Hackman plays Monroe Eagle Cole, a former president of the United States who's glad to be retiring from politics - partly because he wants to relax, and even more because he wants to make oodles of money from lectures, memoirs, and the prestige he'll get from his lavish presidential library.

He moves to Mooseport to rediscover his roots and, more important, to get away from the wife he recently divorced.

Romano plays the local handyman - called Handy, which gives you some idea of how imaginative Mooseport is, not to mention the movie's screenplay.

When the village's mayor dies, Handy announces his willingness to serve in the small-time position. Then he learns the town elders have offered the post to Cole, who's given his word to accept it.

Handy agrees to bow out.
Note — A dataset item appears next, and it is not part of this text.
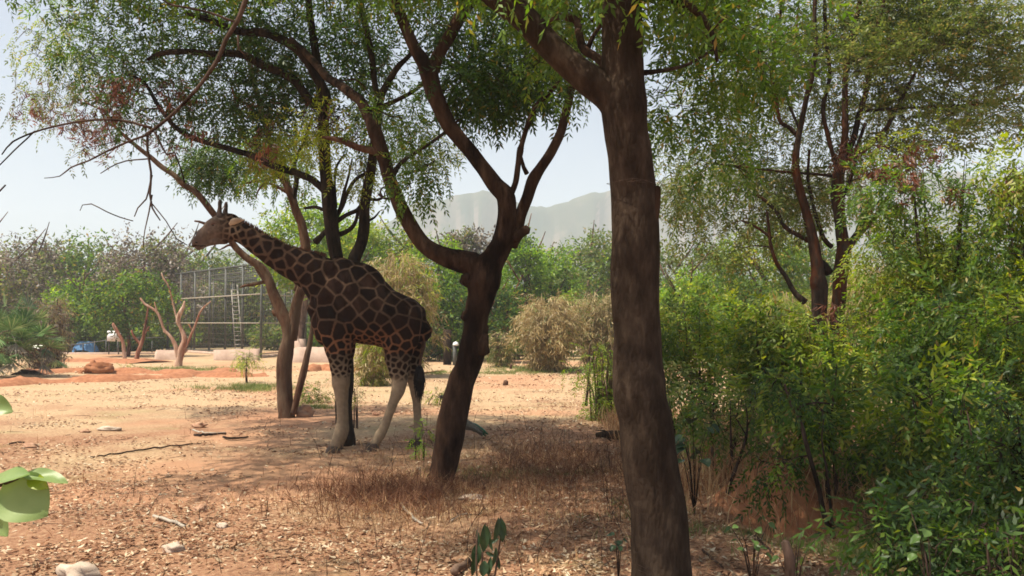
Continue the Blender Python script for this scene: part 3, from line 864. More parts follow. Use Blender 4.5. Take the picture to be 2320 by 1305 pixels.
    for sgn in (-1, 1):
        nn = Wood(); nn.blob(P(445, 549, y0 + sgn * 0.058), 0.015, seed=2, sq=(1.5, 0.5, 0.7), rough=0.02)
        nn.build('nostril', eyem, root)
    # hooves: cloven, flat below
    for (hx, hy, dy, dr) in ((757, 1014, -0.22, -1), (764, 1014, 0.24, -1), (846, 1010, -0.2, -1), (943, 1001, 0.2, -1)):
        hw = Wood(); c = P(hx, hy, y0 + dy); gz = float(gh(c[0], c[1]))
        for s in (-1, 1):
            m_ = 9
            rings = []
            for zz, ex in ((0.0, 1.0), (0.05, 0.9), (0.10, 0.74), (0.12, 0.55)):
                a = np.arange(m_ * 2) * math.pi / m_
                x = np.cos(a) * 0.105 * ex; x = np.where(x < 0, x * 1.25, x * 0.85); yv = np.sin(a) * 0.05 * ex
                rings.append(np.stack([c[0] + x, c[1] + s * 0.043 + yv, np.full_like(x, gz - 0.005 + zz * 1.0)], -1))
            rings = np.array(rings); b0 = hw.n; ns = m_ * 2
            hw.v.append(rings.reshape(-1, 3)); hw.n += rings.shape[0] * ns
            i = np.arange(3)[:, None] * ns; j = np.arange(ns)[None, :]; j2 = (j + 1) % ns
            hw.q.append(np.stack([i + j, i + j2, i + ns + j2, i + ns + j], -1).reshape(-1, 4) + b0)
            hw.v.append(rings[-1].mean(0)[None]); ct = hw.n; hw.n += 1
            jj = np.arange(ns); hw.t.append(np.stack([np.full(ns, ct), b0 + 3 * ns + jj, b0 + 3 * ns + (jj + 1) % ns], -1))
        hw.build('hoof', hoofm, root)
giraffe()

# ------------------------------------------------------------------ the five big trees
def tall_tree():
    y = 6.3
    t = Tree('shade_tree', 'tall straight dark trunk, right of centre, with a wire tied round it', P(1492, 1330, y) * [1, 1, 0], seed=3)
    t.limb(pl([(1497, 1380, 76), (1493, 1320, 68), (1491, 1250, 65), (1484, 1150, 62.5), (1476, 1080, 62), (1469, 1000, 61), (1462, 930, 59), (1455, 868, 60), (1452, 820, 56), (1453, 750, 53.5), (1448, 680, 54),
               (1443, 600, 54.5), (1436, 520, 53.5), (1427, 440, 52.5), (1418, 360, 50), (1413, 300, 50), (1411, 240, 53), (1409, 180, 47), (1407, 100, 46), (1406, 0, 46), (1402, -160, 42), (1380, -420, 34), (1350, -700, 22)], y),
           BARK_T1, 'trunk', 40, 0.05, 0.10, 2.2, knots=[(P(1402, 872, y), 0.045, (1, 1, 1.6))])
    t.limb(pl([(1412, 270, 40), (1385, 222, 41), (1345, 192, 38), (1300, 158, 33), (1262, 126, 31), (1225, 88, 31), (1190, 50, 31), (1150, 15, 33), (1110, -20, 33), (1040, -90, 30, 0.1), (900, -190, 24, 0.2), (760, -240, 18, 0.3), (640, -230, 14, 0.4)], y),
           BARK_T1, 'limb', 28, 0.05, 0.10, 2.2)
    t.limb(pl([(1384, 160, 12, .1), (1350, 130, 10, .2), (1322, 112, 10, 0.3), (1312, 82, 9, .4), (1306, 50, 9, .5), (1290, 42, 9, .5), (1262, 40, 7, 0.6), (1240, 60, 4, .7)], y), BARK_T2, 'limb', 12, 0.04)
    t.limb(pl([(1330, 112, 7, 0.3), (1345, 80, 5, 0.3), (1375, 40, 4, 0.35)], y), BARK_T2, 'limb', 10, 0.04)
    # broken stub with torn bark on the right side
    t.limb(pl([(1474, 520, 14, 0.0), (1482, 480, 12, -.02), (1486, 448, 10, -.02), (1489, 424, 7, -.02)], y), BARK_T2, 'stub', 12, 0.03, 0.5)
    t.limb(pl([(1440, -60, 16), (1510, -10, 12), (1570, 20, 9), (1610, 70, 6), (1625, 140, 4)], y), BARK_T3, 'limb', 10)
    t.limb(pl([(1450, 165, 7, .2), (1500, 160, 5, .3), (1560, 145, 4, .5), (1620, 110, 3, .7)], y), BARK_T3, 'limb', 8)
    # wire round the trunk
    w = Wood(); c = P(1428, 416, y); a = np.linspace(0, 2 * math.pi, 50)
    rr = 53.5 / F * y
    w.tube(np.stack([c[0] + np.cos(a) * rr, c[1] + np.sin(a) * rr, c[2] + np.sin(a * 3) * 0.008], -1), np.full(50, 0.0018), 5)
    e = P(1432, 412, y - rr)
    for k in range(5):
        w.tube([e + [0.02 * k - .03, 0, 0], e + [0.02 * k + random.uniform(-.03, .03), -0.02, random.uniform(-.01, .02)], e + [0.03 * k, -0.03, random.uniform(-.02, .02)]], [0.0016] * 3, 5)
    w.build('wire', TWIG, t.root)
    r = t.r
    # hanging dark canopy right of the trunk, and over the top
    pts = region(1590, 50, 130, 140, 7.0, 9.5, 24, r) + region(1680, 110, 55, 90, 7.0, 9.0, 10, r) + region(1520, 240, 60, 40, 7.5, 9, 5, r) + region(1560, -120, 300, 120, 5.5, 9, 30, r)
    t.crown(pts, 'neem', G_MID, per=24, rad=0.25, scale=0.95, droop=0.2)
    pts = region(1230, 60, 110, 90, 7.5, 9.5, 12, r) + region(1050, -150, 400, 130, 5.5, 9, 40, r)
    t.crown(pts, 'neem', G_MID, per=26, rad=0.28, scale=0.9, droop=0.6)
    pts = [np.array([r.uniform(-4.5, 5.5), r.uniform(0.5, 8.5), r.uniform(6.8, 10.5)]) for _ in range(95)] + [np.array([r.uniform(-3.6, 0.5), r.uniform(6.0, 10.0), r.uniform(6.9, 9.5)]) for _ in range(55)]  # unseen clumps added above the view to shade the trunk and near ground
    t.crown(pts, 'neem', G_MID, per=30, rad=0.5, scale=1.35, droop=0.6, twigs=1)
    pts = region(1640, 330, 70, 60, 8.0, 9.2, 5, r)
    t.crown(pts, 'neem', G_MID, per=20, rad=0.22, scale=0.85, droop=0.6)
    t.finish()
    # bare hanging twigs reach down on the left from the long limb
    b = Wood()
    def bt(pts, y2=5.8):
        q = pl(pts, y2); cp, cr = catmull([a for a, _ in q], [c for _, c in q], 0.06)
        L = np.arange(len(cp)) * 0.06
        cp = cp + np.stack([fbm(L * 3 + 9 * k, L * 0 + pts[0][0], 3, 60 + k) for k in range(3)], -1) * 0.02
        b.tube(cp, cr, 7)
    return t, b, bt
T1, BT, bt = tall_tree()
bt([(640, -235, 9), (600, -120, 7), (556, 0, 6), (535, 50, 5.6), (510, 90, 5.2), (492, 135, 5), (455, 190, 4.2), (420, 230, 4), (385, 265, 3.8), (352, 292, 4), (330, 306, 3.6)])
bt([(335, 300, 3.2), (335, 345, 2.8), (343, 390, 2.6), (340, 440, 2.4), (345, 470, 2), (362, 500, 1.4)])
bt([(343, 395, 2.2), (330, 450, 1.8), (312, 470, 1.5), (305, 490, 1.2)])
bt([(343, 440, 2.0), (336, 480, 1.6), (328, 520, 1.2), (325, 560, 1)])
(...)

But when he discovers Cole is now courting a Mooseport woman he's been indecisively dating for years, he decides to battle his rival every way he can: in romance, electoral politics, and even golf.

Hackman kicks all his comic ingenuity into the tale, as do Maura Tierney as the woman he woos, Rip Torn as a high- powered politico, and Harden as a presidential assistant, a role so badly underwritten it hardly exists.

Romano tries hard, but it takes real big-screen talent to draw laughs and emotions from material as flimsy and formulaic as the script. The eponymous headliner of "Everybody Loves Raymond" isn't nearly up to the task.

The only aspect of "Welcome to Mooseport" that really works is its parody of the mass media, which feed greedily on the rivalry between Mooseport's most popular men.

Yet these scenes are so close to the mark - more like stark realism than sardonic satire - that they're even more disheartening than the rest of the picture.

Bottom line: Hide your welcome mat.

Rated PG-13; contains vulgarity and nudity.